Everything in the data should be repeated exactly, save for the images.

Dataset extract
-*-

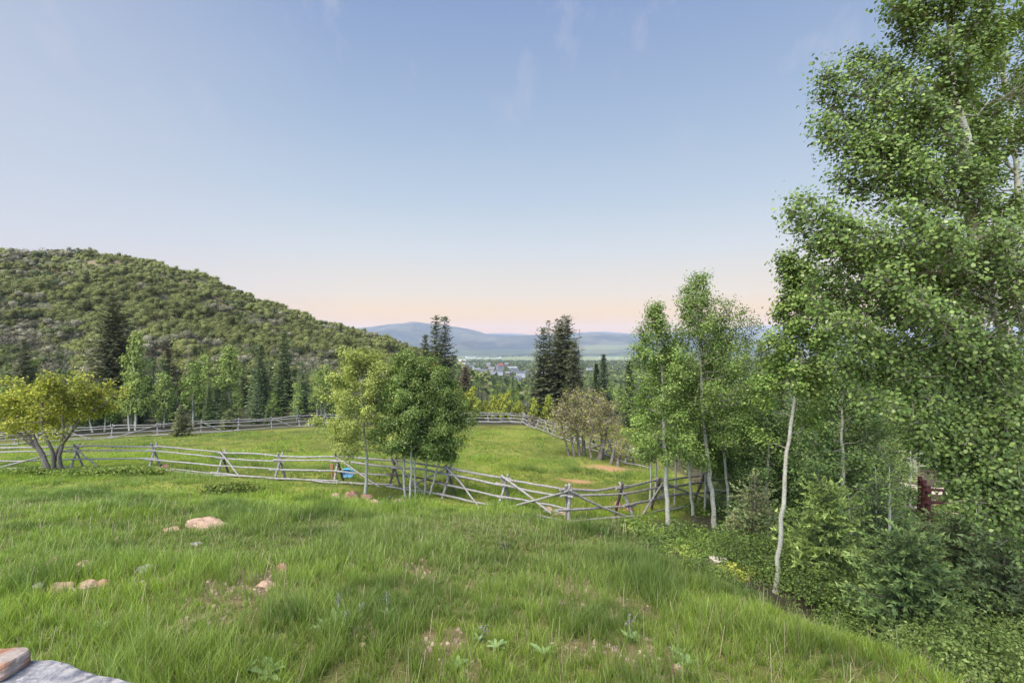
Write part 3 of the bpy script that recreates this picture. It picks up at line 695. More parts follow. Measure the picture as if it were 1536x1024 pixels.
# the rubble wall that carries them (below the frame)
wg = Geo(); wr = rg(3)
for k in range(3):
    for j in range(7):
        x = -2.9 + j * .34 + wr.uniform(-.03, .03); z0 = 0.45 + k * .8
        bx = np.array([(-1, -1, -1), (1, -1, -1), (1, 1, -1), (-1, 1, -1), (-1, -1, 1), (1, -1, 1), (1, 1, 1), (-1, 1, 1)], float) * (.165, .2, .39) * wr.uniform(.93, 1, (8, 3)) + (x + .17 * (k % 2), 1.25, z0 + .4)
        wg.add(bx, [(0, 3, 2, 1), (4, 5, 6, 7), (0, 1, 5, 4), (1, 2, 6, 5), (2, 3, 7, 6), (3, 0, 4, 7)])
tag(wg.build('stone_wall', M_ROCKG, loc=(-1.8, 1.25, .4)), 'low rubble wall carrying the grey slab', 'wall')

# ------------------------------------------------------------------ buck and rail fences
def rail(parent, a, b, rad, r, mat, name='rail', ov=(0.25, 0.25), loc=(0, 0, 0), sides=7, bend=.02):
    a = np.array(a, float); b = np.array(b, float); d = (b - a) / np.linalg.norm(b - a); a = a - d * ov[0]; b = b + d * ov[1]
    n = 9; t = np.linspace(0, 1, n)[:, None]; p = a * (1 - t) + b * t
    L = np.linalg.norm(b - a); ph = r.uniform(0, 6.28, 3); am = r.normal(size=3) * bend * L * .3
    p = p + np.sin(t * np.pi * r.uniform(.8, 2.2) + ph[0]) * am; p[1:-1] += r.normal(size=(n - 2, 3)) * .006
    rr = rad * np.linspace(1.12, .85, n) * (1 + r.normal(size=n) * .04)
    g = Geo(); tube(g, p, rr, sides, smoothc := (1, 1, 1)); return g.build(name, mat, parent, loc, smooth=True)
def buck_fence(name, label, posts, seed, rails=4, braces=(), height=1.2, rad=.045, bottom=True, side=1, brown=(), ground_rail=True, lean={}, cat='fence', group=None):
    """posts: world base points. Each buck is a pair of crossed legs set square to the run."""
    r = rg(seed); P = np.array(posts, float); root = empty(name, P[0], label, cat, group); loc = P[0]
    n = len(P); D = np.zeros((n, 3))
    for i in range(n):
        d = P[min(i + 1, n - 1)] - P[max(i - 1, 0)]; d[2] = 0; D[i] = d / np.linalg.norm(d)
    Nn = np.stack([D[:, 1], -D[:, 0], 0 * D[:, 0]], 1) * side        # towards the viewer's side
    leg_at = []
    for i in range(n):
        sp = .42 * height / 1.2; hh = height * r.uniform(.96, 1.06); lz = lean.get(i, 0.0)
        e = empty('buck', P[i] - loc); e.parent = root
        tilt = D[i] * (lz + r.normal() * .03)
        for s in (1, -1):
            foot = P[i] + Nn[i] * sp * s + D[i] * s * .045; foot[2] = float(ground(foot[0:1], foot[1:2])[0]) - .05
            head = P[i] - Nn[i] * .11 * s + D[i] * s * .045 + np.array([0, 0, hh]) + tilt
            rail(e, foot, head, rad * r.uniform(1.15, 1.35), r, M_WOODD if (i, s) in brown or r.random() < .12 or s < 0 and r.random() < .35 else M_WOOD, 'leg', (0, .04), P[i], bend=.008)
        leg_at.append((hh, tilt, sp))
    for i in range(n - 1):
        hs = np.linspace(.16, .80, rails - 1)
        for j, f in enumerate(list(hs) + [1.0]):
            def pt(k):
                hh, tilt, sp = leg_at[k]
                if f == 1.0: return P[k] + np.array([0, 0, hh * .90]) + tilt * .9
                off = (sp * (1 - f) - .0 * f) + .05
                return P[k] + Nn[k] * off + np.array([0, 0, hh * f * .92]) + tilt * f
            if not bottom and j == 0 and r.random() < .5: continue
            a, b = pt(i), pt(i + 1); dz = r.normal(size=2) * .025; a[2] += dz[0]; b[2] += dz[1]
            rail(root, a, b, rad * r.uniform(.85, 1.12), r, M_WOODD if r.random() < .07 else M_WOOD, 'rail', (r.uniform(.12, .4), r.uniform(.12, .4)), loc)
        if ground_rail and r.random() < ground_rail:
            a = P[i] + Nn[i] * (leg_at[i][2] + .07); b = P[i + 1] + Nn[i + 1] * (leg_at[i + 1][2] + .07)
            a[2] = float(ground(a[0:1], a[1:2])[0]) + .08; b[2] = float(ground(b[0:1], b[1:2])[0]) + .08
            rail(root, a, b, rad, r, M_WOOD, 'rail', (.3, .3), loc)
    for i, j, f0, f1 in braces:   # from buck i at height f0 towards buck j at height f1 (fraction along the bay in .x)
        (ta, fa), (tb, fb) = f0, f1
        a = P[i] * (1 - ta) + P[j] * ta + np.array([0, 0, fa * height]) + Nn[i] * (.42 * (1 - fa) + .12); b = P[i] * (1 - tb) + P[j] * tb + np.array([0, 0, fb * height]) + Nn[j] * (.42 * (1 - fb) + .12)
        rail(root, a, b, rad * .92, r, M_WOOD, 'brace', (.1, .1), loc)
    return root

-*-

Task answer
Write part 3 of the bpy script that recreates this picture. It picks up at line 695. More parts follow. Measure the picture as if it were 1536x1024 pixels.
# the rubble wall that carries them (below the frame)
wg = Geo(); wr = rg(3)
for k in range(3):
    for j in range(7):
        x = -2.9 + j * .34 + wr.uniform(-.03, .03); z0 = 0.45 + k * .8
        bx = np.array([(-1, -1, -1), (1, -1, -1), (1, 1, -1), (-1, 1, -1), (-1, -1, 1), (1, -1, 1), (1, 1, 1), (-1, 1, 1)], float) * (.165, .2, .39) * wr.uniform(.93, 1, (8, 3)) + (x + .17 * (k % 2), 1.25, z0 + .4)
        wg.add(bx, [(0, 3, 2, 1), (4, 5, 6, 7), (0, 1, 5, 4), (1, 2, 6, 5), (2, 3, 7, 6), (3, 0, 4, 7)])
tag(wg.build('stone_wall', M_ROCKG, loc=(-1.8, 1.25, .4)), 'low rubble wall carrying the grey slab', 'wall')

# ------------------------------------------------------------------ buck and rail fences
def rail(parent, a, b, rad, r, mat, name='rail', ov=(0.25, 0.25), loc=(0, 0, 0), sides=7, bend=.02):
    a = np.array(a, float); b = np.array(b, float); d = (b - a) / np.linalg.norm(b - a); a = a - d * ov[0]; b = b + d * ov[1]
    n = 9; t = np.linspace(0, 1, n)[:, None]; p = a * (1 - t) + b * t
    L = np.linalg.norm(b - a); ph = r.uniform(0, 6.28, 3); am = r.normal(size=3) * bend * L * .3
    p = p + np.sin(t * np.pi * r.uniform(.8, 2.2) + ph[0]) * am; p[1:-1] += r.normal(size=(n - 2, 3)) * .006
    rr = rad * np.linspace(1.12, .85, n) * (1 + r.normal(size=n) * .04)
    g = Geo(); tube(g, p, rr, sides, smoothc := (1, 1, 1)); return g.build(name, mat, parent, loc, smooth=True)
def buck_fence(name, label, posts, seed, rails=4, braces=(), height=1.2, rad=.045, bottom=True, side=1, brown=(), ground_rail=True, lean={}, cat='fence', group=None):
    """posts: world base points. Each buck is a pair of crossed legs set square to the run."""
    r = rg(seed); P = np.array(posts, float); root = empty(name, P[0], label, cat, group); loc = P[0]
    n = len(P); D = np.zeros((n, 3))
    for i in range(n):
        d = P[min(i + 1, n - 1)] - P[max(i - 1, 0)]; d[2] = 0; D[i] = d / np.linalg.norm(d)
    Nn = np.stack([D[:, 1], -D[:, 0], 0 * D[:, 0]], 1) * side        # towards the viewer's side
    leg_at = []
    for i in range(n):
        sp = .42 * height / 1.2; hh = height * r.uniform(.96, 1.06); lz = lean.get(i, 0.0)
        e = empty('buck', P[i] - loc); e.parent = root
        tilt = D[i] * (lz + r.normal() * .03)
        for s in (1, -1):
            foot = P[i] + Nn[i] * sp * s + D[i] * s * .045; foot[2] = float(ground(foot[0:1], foot[1:2])[0]) - .05
            head = P[i] - Nn[i] * .11 * s + D[i] * s * .045 + np.array([0, 0, hh]) + tilt
            rail(e, foot, head, rad * r.uniform(1.15, 1.35), r, M_WOODD if (i, s) in brown or r.random() < .12 or s < 0 and r.random() < .35 else M_WOOD, 'leg', (0, .04), P[i], bend=.008)
        leg_at.append((hh, tilt, sp))
    for i in range(n - 1):
        hs = np.linspace(.16, .80, rails - 1)
        for j, f in enumerate(list(hs) + [1.0]):
            def pt(k):
                hh, tilt, sp = leg_at[k]
                if f == 1.0: return P[k] + np.array([0, 0, hh * .90]) + tilt * .9
                off = (sp * (1 - f) - .0 * f) + .05
                return P[k] + Nn[k] * off + np.array([0, 0, hh * f * .92]) + tilt * f
            if not bottom and j == 0 and r.random() < .5: continue
            a, b = pt(i), pt(i + 1); dz = r.normal(size=2) * .025; a[2] += dz[0]; b[2] += dz[1]
            rail(root, a, b, rad * r.uniform(.85, 1.12), r, M_WOODD if r.random() < .07 else M_WOOD, 'rail', (r.uniform(.12, .4), r.uniform(.12, .4)), loc)
        if ground_rail and r.random() < ground_rail:
            a = P[i] + Nn[i] * (leg_at[i][2] + .07); b = P[i + 1] + Nn[i + 1] * (leg_at[i + 1][2] + .07)
            a[2] = float(ground(a[0:1], a[1:2])[0]) + .08; b[2] = float(ground(b[0:1], b[1:2])[0]) + .08
            rail(root, a, b, rad, r, M_WOOD, 'rail', (.3, .3), loc)
    for i, j, f0, f1 in braces:   # from buck i at height f0 towards buck j at height f1 (fraction along the bay in .x)
        (ta, fa), (tb, fb) = f0, f1
        a = P[i] * (1 - ta) + P[j] * ta + np.array([0, 0, fa * height]) + Nn[i] * (.42 * (1 - fa) + .12); b = P[i] * (1 - tb) + P[j] * tb + np.array([0, 0, fb * height]) + Nn[j] * (.42 * (1 - fb) + .12)
        rail(root, a, b, rad * .92, r, M_WOOD, 'brace', (.1, .1), loc)
    return root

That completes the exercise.